Hier kann ich erkennen, dass sich einige von mit abgewendet haben. Eine Frau hat sich sogar die Mühe gemacht, mir die Freundschaft schriftlich zu kündigen. Andererseits habe ich viele neue Freundschaften gewonnen, ich kann somit sagen «die Spreu hat sich vom Weizen getrennt».

Das Thema Rassismus ist heute ja allgegenwärtig. Wie erlebst Du in Deiner neuen Hautfarbe dein Umfeld?

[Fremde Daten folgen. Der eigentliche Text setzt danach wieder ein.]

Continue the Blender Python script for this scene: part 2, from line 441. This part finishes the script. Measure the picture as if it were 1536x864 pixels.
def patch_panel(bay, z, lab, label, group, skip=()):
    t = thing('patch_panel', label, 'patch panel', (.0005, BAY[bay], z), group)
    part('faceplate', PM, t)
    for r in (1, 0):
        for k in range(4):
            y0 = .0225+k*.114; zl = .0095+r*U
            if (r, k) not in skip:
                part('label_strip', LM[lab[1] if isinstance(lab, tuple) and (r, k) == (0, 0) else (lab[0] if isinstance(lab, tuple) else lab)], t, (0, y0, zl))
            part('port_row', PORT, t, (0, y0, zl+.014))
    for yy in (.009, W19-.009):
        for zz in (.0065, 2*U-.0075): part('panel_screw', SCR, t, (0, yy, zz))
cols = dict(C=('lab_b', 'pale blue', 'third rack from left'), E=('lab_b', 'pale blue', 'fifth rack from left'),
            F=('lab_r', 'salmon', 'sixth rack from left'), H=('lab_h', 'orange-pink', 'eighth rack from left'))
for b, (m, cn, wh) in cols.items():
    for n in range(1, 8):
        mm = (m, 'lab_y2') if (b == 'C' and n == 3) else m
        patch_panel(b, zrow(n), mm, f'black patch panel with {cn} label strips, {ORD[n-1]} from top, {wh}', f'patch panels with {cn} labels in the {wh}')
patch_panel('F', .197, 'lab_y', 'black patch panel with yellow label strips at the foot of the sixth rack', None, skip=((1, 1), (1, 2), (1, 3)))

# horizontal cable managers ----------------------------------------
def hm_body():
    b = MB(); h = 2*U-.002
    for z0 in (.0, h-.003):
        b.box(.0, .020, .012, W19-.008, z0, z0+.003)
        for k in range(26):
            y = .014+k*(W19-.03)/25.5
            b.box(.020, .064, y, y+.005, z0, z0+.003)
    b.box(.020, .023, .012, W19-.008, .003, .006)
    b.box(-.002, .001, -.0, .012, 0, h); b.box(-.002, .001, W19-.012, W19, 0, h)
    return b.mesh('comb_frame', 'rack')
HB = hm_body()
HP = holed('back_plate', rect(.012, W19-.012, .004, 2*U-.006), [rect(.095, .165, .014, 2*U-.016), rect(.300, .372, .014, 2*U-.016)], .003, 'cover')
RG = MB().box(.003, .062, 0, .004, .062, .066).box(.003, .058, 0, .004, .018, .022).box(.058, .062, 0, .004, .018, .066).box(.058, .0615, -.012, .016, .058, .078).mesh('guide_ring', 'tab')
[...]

Da gibt es ausser von zwei Polizeikontrollen nichts zu erzählen. Eine davon an der Moosstrasse. Als ich auf einen Monteur gewartet habe, hat jemand bei der Polizei angerufen, dass ein Maskierter einen Überfall vorbereite. Das zweite Mal war es in Stans: ich war auf dem Weg zur Post, als ich kontrolliert wurde. Im Kanton Obwalden war irgendein Ereignis, bei dem dunkelhäutige Menschen beteiligt waren. Für mich ist das keine Schikane, ich weiss, dass ich mit solchen Sachen leben muss und akzeptiere dies auch.

Gilbert, du bist auf dem Gebiet der Tattoos eine erfahrene Person. Was kannst Du jemandem Raten, der sich mit dem Gedanken herumschlägt, ein solchen zu stechen?

Klein anfangen, dort wo es auch mit Kleidung abgedeckt werden kann. Ein Motiv wählen das man ausbauen kann, wenn der Wunsch dazu besteht. Viele kleine nicht zusammenhängende Tattoos können zwar schön aussehen, erinnern mich aber an Abziehbilder oder an eine Litfasssäule. Namen von Freundinnen oder Freunden in ein Herz zu schreiben, sollte tabu sein. Hier sind Veränderungen in Beziehungen vorprogrammiert: Wenn Heidi ständig die Susi ansehen muss, ist ein Kleinkrieg meist nicht zu vermeiden.

Würdest Du einer jungen Person zu einem Blackout oder Eyeball-Tattoo raten?

Nein. Meine Art der Veränderung brauchte lange Zeit, bis ich mir sicher war das Richtige zu tun. Man muss dazu absolut bereit und im Klaren sein, dass diese Art von Veränderungen das Leben sehr stark dominieren. Es gibt wenige Arbeitgeber, welche einer grossflächig und sichtbar tätowierten Person einen Arbeitsplatz anbieten. Obwohl Tattoos nicht mehr nur Seemännern oder Sträflingen vorbehalten sind, können diese die berufliche Karriere auch negativ beeinflussen: Ausnahmen sind da vielleicht Fussballer oder Rockstars.

Wenn Du die negativen und positiven Erlebnisse um Deine Person Revue passieren lässt, welches kommt Dir spontan in den Sinn?

Das kleine Mädchen, welches mich am Schwanenplatz spontan bei der Hand nahm und zu mir sagte: «Chom met zu mim Mami. Es nemmt dech met hei ond tuet Dech wäsche – de besch weder suber».